Print, please, exactly and only the lines between the line holding "Build this scene" and the line holding "COL = scene.collection", inclusive, omitting any pictures.

* Start Data in this exercise *

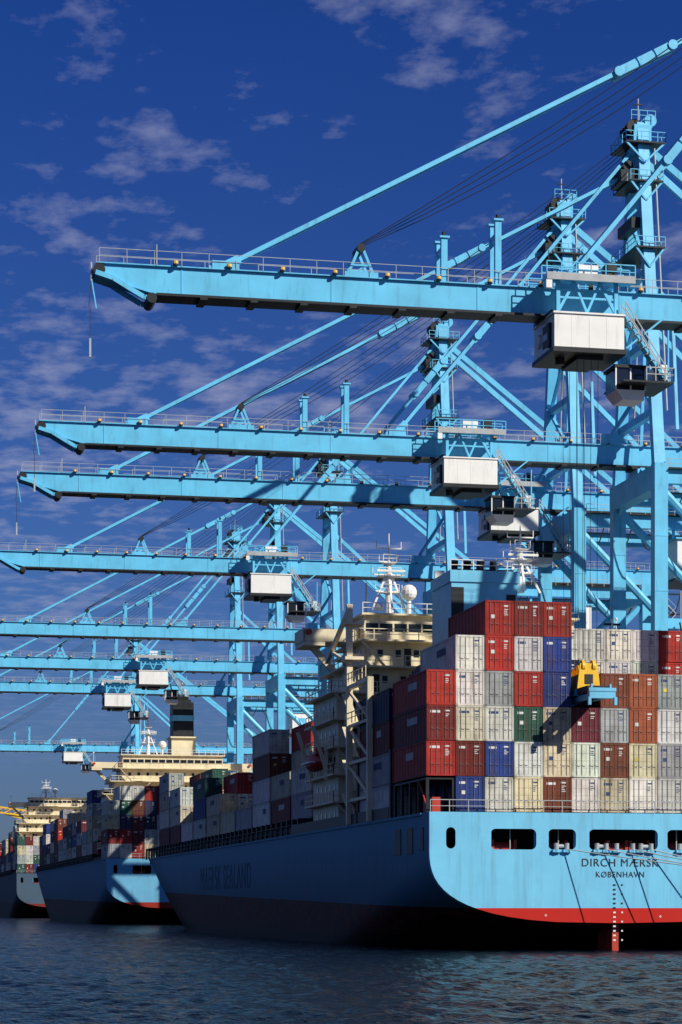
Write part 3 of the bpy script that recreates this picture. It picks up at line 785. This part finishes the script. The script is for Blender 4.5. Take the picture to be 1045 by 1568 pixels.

* End Data in this exercise *
* Start Data in this exercise *

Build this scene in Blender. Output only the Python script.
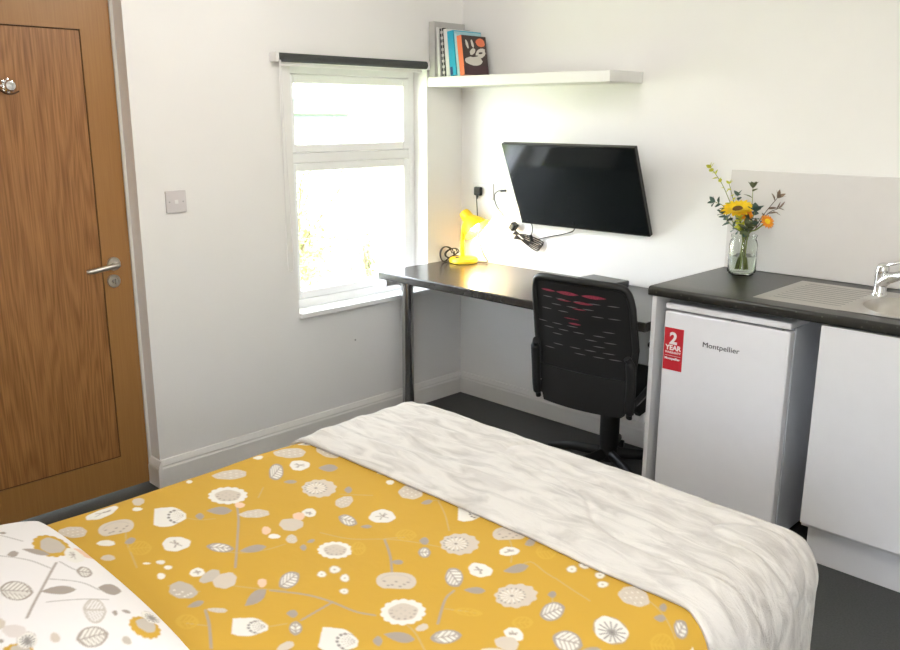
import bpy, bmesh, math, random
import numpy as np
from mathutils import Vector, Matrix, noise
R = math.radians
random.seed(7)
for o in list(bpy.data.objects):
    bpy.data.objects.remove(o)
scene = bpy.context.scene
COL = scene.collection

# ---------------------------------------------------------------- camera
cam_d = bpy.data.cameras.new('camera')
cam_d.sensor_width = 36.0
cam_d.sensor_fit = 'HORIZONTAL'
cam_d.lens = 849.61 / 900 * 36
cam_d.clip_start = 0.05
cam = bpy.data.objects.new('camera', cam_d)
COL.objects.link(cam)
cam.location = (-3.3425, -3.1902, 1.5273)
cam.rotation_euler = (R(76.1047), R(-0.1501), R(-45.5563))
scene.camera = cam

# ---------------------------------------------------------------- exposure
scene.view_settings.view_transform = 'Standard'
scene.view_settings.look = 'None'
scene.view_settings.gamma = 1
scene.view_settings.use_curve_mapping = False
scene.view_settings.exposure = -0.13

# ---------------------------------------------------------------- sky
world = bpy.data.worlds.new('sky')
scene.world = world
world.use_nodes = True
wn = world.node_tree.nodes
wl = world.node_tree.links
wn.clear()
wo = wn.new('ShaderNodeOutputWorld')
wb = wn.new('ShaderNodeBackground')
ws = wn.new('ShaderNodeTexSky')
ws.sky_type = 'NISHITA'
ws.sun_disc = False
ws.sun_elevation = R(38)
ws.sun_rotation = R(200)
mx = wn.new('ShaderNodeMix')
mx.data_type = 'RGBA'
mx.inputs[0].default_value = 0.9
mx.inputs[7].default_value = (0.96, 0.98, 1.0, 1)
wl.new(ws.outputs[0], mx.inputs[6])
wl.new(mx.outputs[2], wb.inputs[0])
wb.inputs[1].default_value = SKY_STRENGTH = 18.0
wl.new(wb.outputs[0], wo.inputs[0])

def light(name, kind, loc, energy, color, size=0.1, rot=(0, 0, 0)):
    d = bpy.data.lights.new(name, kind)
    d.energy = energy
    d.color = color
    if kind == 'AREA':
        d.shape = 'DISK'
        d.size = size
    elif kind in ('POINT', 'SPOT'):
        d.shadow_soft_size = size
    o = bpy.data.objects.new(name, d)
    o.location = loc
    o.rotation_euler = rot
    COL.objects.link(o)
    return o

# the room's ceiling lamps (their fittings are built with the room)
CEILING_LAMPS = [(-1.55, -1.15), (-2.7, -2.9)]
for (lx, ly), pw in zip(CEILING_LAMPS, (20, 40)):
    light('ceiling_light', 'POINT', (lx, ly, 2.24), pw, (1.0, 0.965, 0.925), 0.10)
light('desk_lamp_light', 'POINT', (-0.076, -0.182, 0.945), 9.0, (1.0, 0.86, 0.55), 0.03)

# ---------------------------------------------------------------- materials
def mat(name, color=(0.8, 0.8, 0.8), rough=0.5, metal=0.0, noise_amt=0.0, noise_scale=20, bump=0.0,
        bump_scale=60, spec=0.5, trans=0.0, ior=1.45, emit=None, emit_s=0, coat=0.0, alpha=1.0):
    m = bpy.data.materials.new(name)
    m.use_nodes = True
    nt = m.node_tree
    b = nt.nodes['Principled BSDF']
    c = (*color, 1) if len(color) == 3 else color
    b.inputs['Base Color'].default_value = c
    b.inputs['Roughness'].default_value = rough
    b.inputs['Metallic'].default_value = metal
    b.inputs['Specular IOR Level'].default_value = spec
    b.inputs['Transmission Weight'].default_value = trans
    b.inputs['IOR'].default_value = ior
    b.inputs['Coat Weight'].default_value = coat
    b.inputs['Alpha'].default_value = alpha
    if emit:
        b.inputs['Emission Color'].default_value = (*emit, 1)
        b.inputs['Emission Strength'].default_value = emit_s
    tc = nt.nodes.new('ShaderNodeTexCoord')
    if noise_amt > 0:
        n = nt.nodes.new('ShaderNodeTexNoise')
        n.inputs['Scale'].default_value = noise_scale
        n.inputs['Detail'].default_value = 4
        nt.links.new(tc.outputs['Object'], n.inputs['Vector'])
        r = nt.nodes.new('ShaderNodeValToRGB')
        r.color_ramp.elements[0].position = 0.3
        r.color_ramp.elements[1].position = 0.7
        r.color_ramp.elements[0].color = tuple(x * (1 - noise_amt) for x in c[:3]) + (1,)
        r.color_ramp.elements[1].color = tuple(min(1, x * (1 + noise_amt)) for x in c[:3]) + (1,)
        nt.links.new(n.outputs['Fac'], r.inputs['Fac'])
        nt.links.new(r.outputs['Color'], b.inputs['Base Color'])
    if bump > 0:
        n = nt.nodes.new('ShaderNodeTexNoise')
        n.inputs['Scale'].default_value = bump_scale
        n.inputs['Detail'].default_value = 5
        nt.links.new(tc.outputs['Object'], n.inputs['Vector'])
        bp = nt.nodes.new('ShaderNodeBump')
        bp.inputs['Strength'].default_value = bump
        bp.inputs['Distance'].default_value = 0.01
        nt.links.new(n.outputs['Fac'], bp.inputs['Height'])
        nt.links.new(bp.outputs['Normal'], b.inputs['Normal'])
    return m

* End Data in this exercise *

Response to this task:
Build this scene in Blender. Output only the Python script.
import bpy, bmesh, math, random
import numpy as np
from mathutils import Vector, Matrix, noise
R = math.radians
random.seed(7)
for o in list(bpy.data.objects):
    bpy.data.objects.remove(o)
scene = bpy.context.scene
COL = scene.collection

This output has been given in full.